On retrouve de façon plus prosaïque cette thématique amoureuse dans Les Princes noirs de Saint-Germain-des-Prés de Ben Diogaye Beye (Sénégal, 1975), consacré à la drague par les beaux Africains des jeunes Françaises et qui se termine sur cet encart : «quinze ans après les indépendances, les mêmes fantasmes», tandis qu’A nous deux, France dressait le portrait d’une femme noire désireuse de rivaliser avec les Parisiennes. Alors que le cinéma colonial a sans cesse présenté des couples Colonisée/Français comme des couples impossibles, sans jamais déboucher, en contradiction avec le discours propagandiste d’un «mariage» avec les colonies, sur un métissage qui mettrait en danger l’intégrité de la race porteuse de civilisation,  le couple mixte est ainsi posé comme la revendication d’un rapport égalitaire dès les premiers films d’Afrique noire.

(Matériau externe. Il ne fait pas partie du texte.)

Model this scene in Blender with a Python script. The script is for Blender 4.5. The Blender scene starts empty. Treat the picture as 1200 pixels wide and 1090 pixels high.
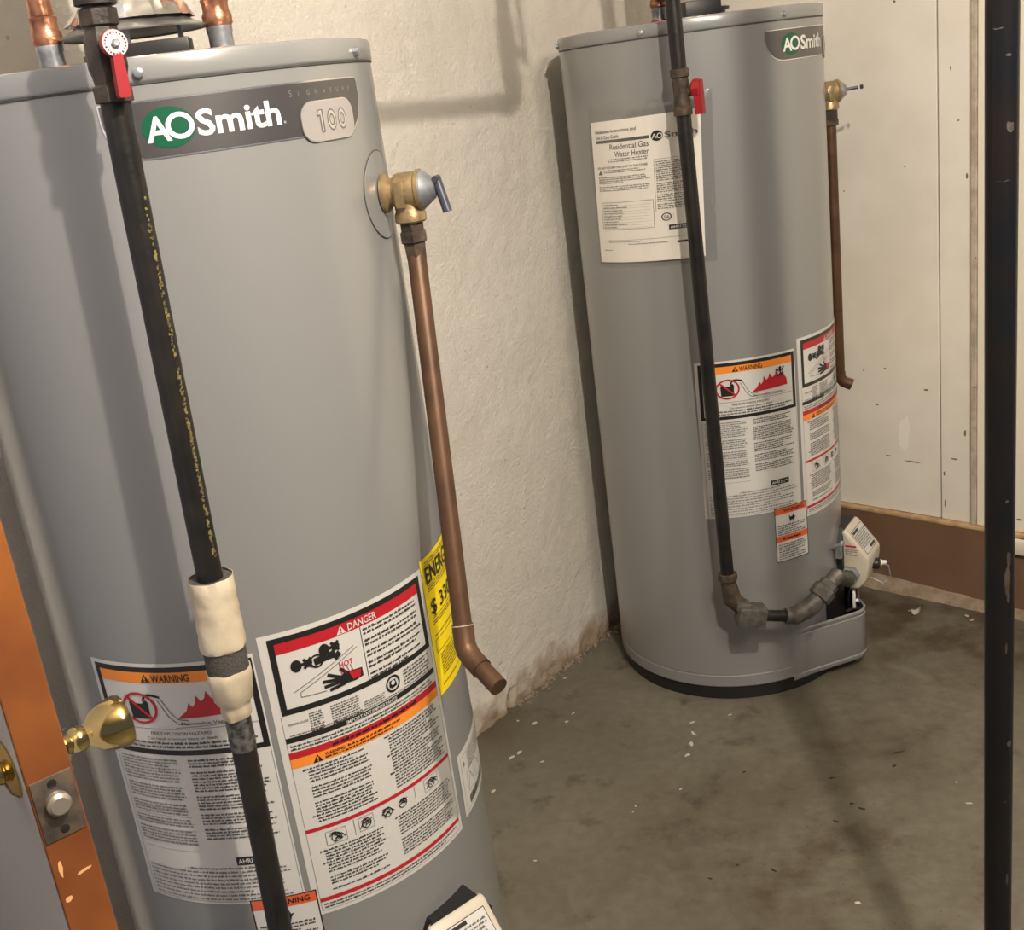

Si l’accueil réservé aux soutiens économiques et artistiques qui ne vont pas tarder à se développer débouche sur des rapports qu’Elisabeth Lequeret qualifie de «quasi-incestueux»  et peut paraître ainsi une aliénation, c’est en fait une stratégie aussi pragmatique que pertinente. Il s’agit en effet, en l’absence de structures et de soutiens nationaux, d’accéder aux moyens du cinéma pour affirmer son indépendance nationale autant que son autonomie culturelle. Les premiers cinéastes brisent sans attendre le monopole colonial des images d’Afrique et affirment leur capacité à le remplacer, en utilisant Paris comme instrument de sa validation. Celle-ci n’est pas d’ordre identitaire ou idéologique mais artistique. Les premières décennies des cinémas d’Afrique sont marquées par des chefs-d’œuvre. Et la reconnaissance par les grands festivals internationaux restera l’outil d’une validation qui ne peut venir de l’intérieur tant que la diffusion des films en Afrique n’est pas maîtrisée, ce qui ne sera pratiquement jamais le cas. La rapide création des Journées cinématographiques de Carthage en 1966 et de la Semaine de cinéma africain d’Ouagadougou en 1969 qui deviendra le Fespaco en 1972 offre des opportunités internes de consécration, mais elles ne cesseront de lutter pour être reconnues comme instruments de validation internationale.

Certes, le doyen loué et respecté, Sembène Ousmane, faisait fondamentalement un cinéma de résistance. Sa position radicalement anticolonialiste le préservait de toute compromission. Il ne cessait de répéter que l’Europe n’était pas son centre, mais cela ne l’empêcha pas de développer une vision ouverte aux échanges avec le monde dans son ensemble.  Il serait donc simpliste de ramener la fracture qui ne cessera de traverser les cinématographies francophones africaines, ouvrant à nombre de procès d’intention et dénonciations verbales, à une simple opposition entre le camp des collaborateurs et le camp du refus, même si c’est en ces termes que s’exprimèrent souvent les débats jusque dans les années 90.